Exercise description: Begin with the first line of the material and copy each line word for word through the line that contains "R = math.radians"; the pictures are left out.

[START OF Dataset section]

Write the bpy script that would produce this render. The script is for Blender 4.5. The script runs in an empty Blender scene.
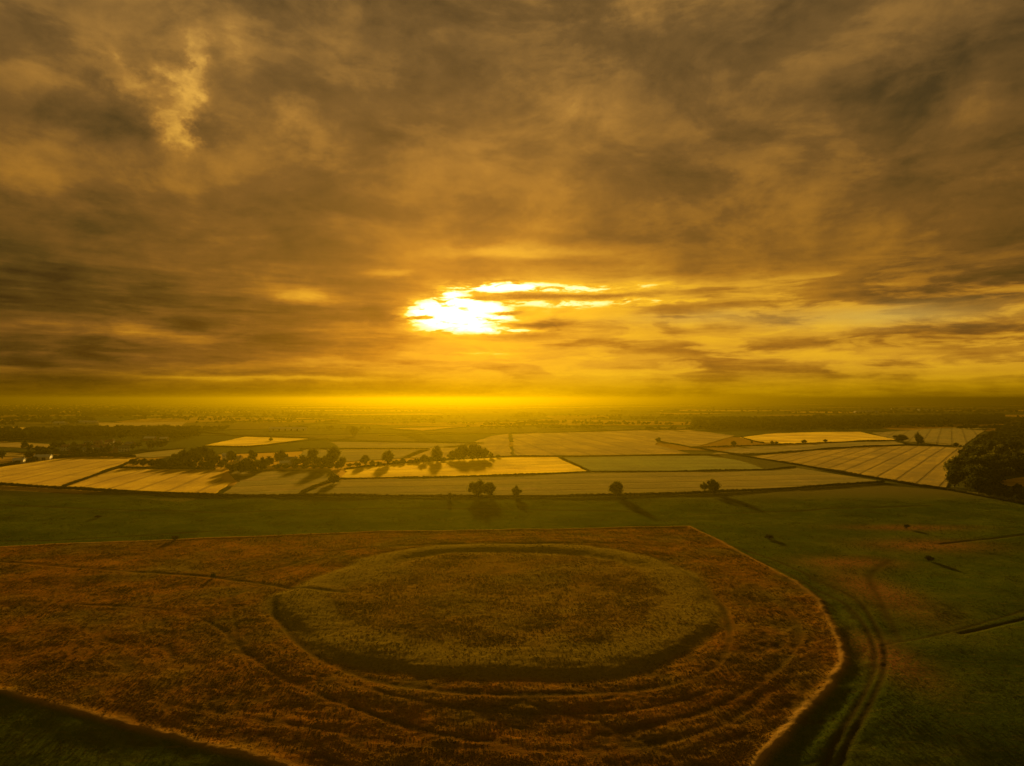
import bpy, math, random
import numpy as np
from mathutils import Vector

S = bpy.context.scene
COL = S.collection
rnd = random.Random(7)
NR = np.random.RandomState(11)
R = math.radians

# ------------------------------------------------------------------ camera
W, HT = 1024, 766
FPX = 667.0
HCAM = 70.0
YH = 399.0
TILT = math.atan((YH - HT / 2) / FPX)
cam_d = bpy.data.cameras.new('camera')
cam_d.sensor_width = 36.0
cam_d.lens = FPX / W * 36.0
cam_d.clip_start = 0.5
cam_d.clip_end = 200000
cam = bpy.data.objects.new('camera', cam_d)
COL.objects.link(cam)
cam.location = (0, 0, HCAM)
cam.rotation_euler = (math.pi / 2 + TILT, 0, 0)
S.camera = cam

def raydir(px, py):
    dx = (px - W / 2) / FPX
    dz = (HT / 2 - py) / FPX
    c, s = math.cos(TILT), math.sin(TILT)
    return Vector((dx, c - s * dz, s + c * dz))

def terrain(y):
    """the hill: level on top, falling away towards the near side"""
    q = np.clip(280.0 - np.asarray(y, dtype=float), 0, 190.0)
    return -0.080 * q ** 3 / (3 * 150.0 ** 2)  # near slope added, tipped from the sun to darken the foreground

def G(px, py, z=0.0):
    """where a photograph point meets the ground"""
    d = raydir(px, py)
    zz = z
    for _ in range(12):
        t = (HCAM - zz) / (-d.z)
        zz = z + float(terrain(d.y * t))
    return (d.x * t, d.y * t)

def azel(px, py):
    d = raydir(px, py).normalized()
    return math.degrees(math.atan2(d.x, d.y)), math.degrees(math.asin(d.z))

SUN_AZ, SUN_EL = azel(452, 314)
EXPO = 1.7
K = 2.0 ** (-EXPO)      # display-linear value -> scene radiance

# ------------------------------------------------------------------ node helper
def lin(c):
    out = []
    for v in c:
        v = v / 255.0
        out.append(v / 12.92 if v <= 0.04045 else ((v + 0.055) / 1.055) ** 2.4)
    return out

class NT:
    def __init__(s, tree):
        s.t = tree
    def n(s, typ, **kw):
        o = s.t.nodes.new(typ)
        for k, v in kw.items():
            setattr(o, k, v)
        return o
    def put(s, sock, v):
        if hasattr(v, 'is_output') or isinstance(v, bpy.types.NodeSocket):
            s.t.links.new(v, sock)
        else:
            if sock.type == 'RGBA' and hasattr(v, '__len__') and len(v) == 3:
                v = tuple(v) + (1.0,)
            sock.default_value = v
    def m(s, op, a, b=None, c=None, clamp=False):
        o = s.n('ShaderNodeMath', operation=op)
        o.use_clamp = clamp
        s.put(o.inputs[0], a)
        if b is not None: s.put(o.inputs[1], b)
        if c is not None: s.put(o.inputs[2], c)
        return o.outputs[0]
    def vm(s, op, a, b=None, out=0):
        o = s.n('ShaderNodeVectorMath', operation=op)
        s.put(o.inputs[0], a)
        if b is not None: s.put(o.inputs[1], b)
        return o.outputs[out]
    def comb(s, x, y, z=0.0):
        o = s.n('ShaderNodeCombineXYZ')
        s.put(o.inputs[0], x); s.put(o.inputs[1], y); s.put(o.inputs[2], z)
        return o.outputs[0]
    def sep(s, v):
        o = s.n('ShaderNodeSeparateXYZ')
        s.put(o.inputs[0], v)
        return o.outputs
    def noise(s, vec, scale, detail=4, rough=0.5, color=False, dist=0.0):
        o = s.n('ShaderNodeTexNoise')
        s.put(o.inputs['Vector'], vec)
        o.inputs['Scale'].default_value = scale
        o.inputs['Detail'].default_value = detail
        o.inputs['Roughness'].default_value = rough
        o.inputs['Distortion'].default_value = dist
        return o.outputs['Color'] if color else o.outputs['Fac']
    def maprange(s, v, a, b, c=0.0, d=1.0, smooth=True):
        o = s.n('ShaderNodeMapRange')
        if smooth: o.interpolation_type = 'SMOOTHSTEP'
        s.put(o.inputs[0], v)
        for i, x in enumerate((a, b, c, d)):
            s.put(o.inputs[i + 1], x)
        return o.outputs[0]
    def mix(s, f, a, b, mode='MIX'):
        o = s.n('ShaderNodeMix', data_type='RGBA', blend_type=mode)
        s.put(o.inputs[0], f); s.put(o.inputs[6], a); s.put(o.inputs[7], b)
        return o.outputs[2]
    def ramp(s, f, elems):
        o = s.n('ShaderNodeValToRGB')
        s.put(o.inputs[0], f)
        e = o.color_ramp.elements
        while len(e) > 1: e.remove(e[-1])
        e[0].position = elems[0][0]; e[0].color = tuple(elems[0][1]) + (1,)
        for p, c in elems[1:]:
            x = e.new(p); x.color = tuple(c) + (1,)
        return o.outputs[0]
    def attr(s, name):
        o = s.n('ShaderNodeAttribute', attribute_name=name)
        return o.outputs['Fac']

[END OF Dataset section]

Worked answer:
Write the bpy script that would produce this render. The script is for Blender 4.5. The script runs in an empty Blender scene.
import bpy, math, random
import numpy as np
from mathutils import Vector

S = bpy.context.scene
COL = S.collection
rnd = random.Random(7)
NR = np.random.RandomState(11)
R = math.radians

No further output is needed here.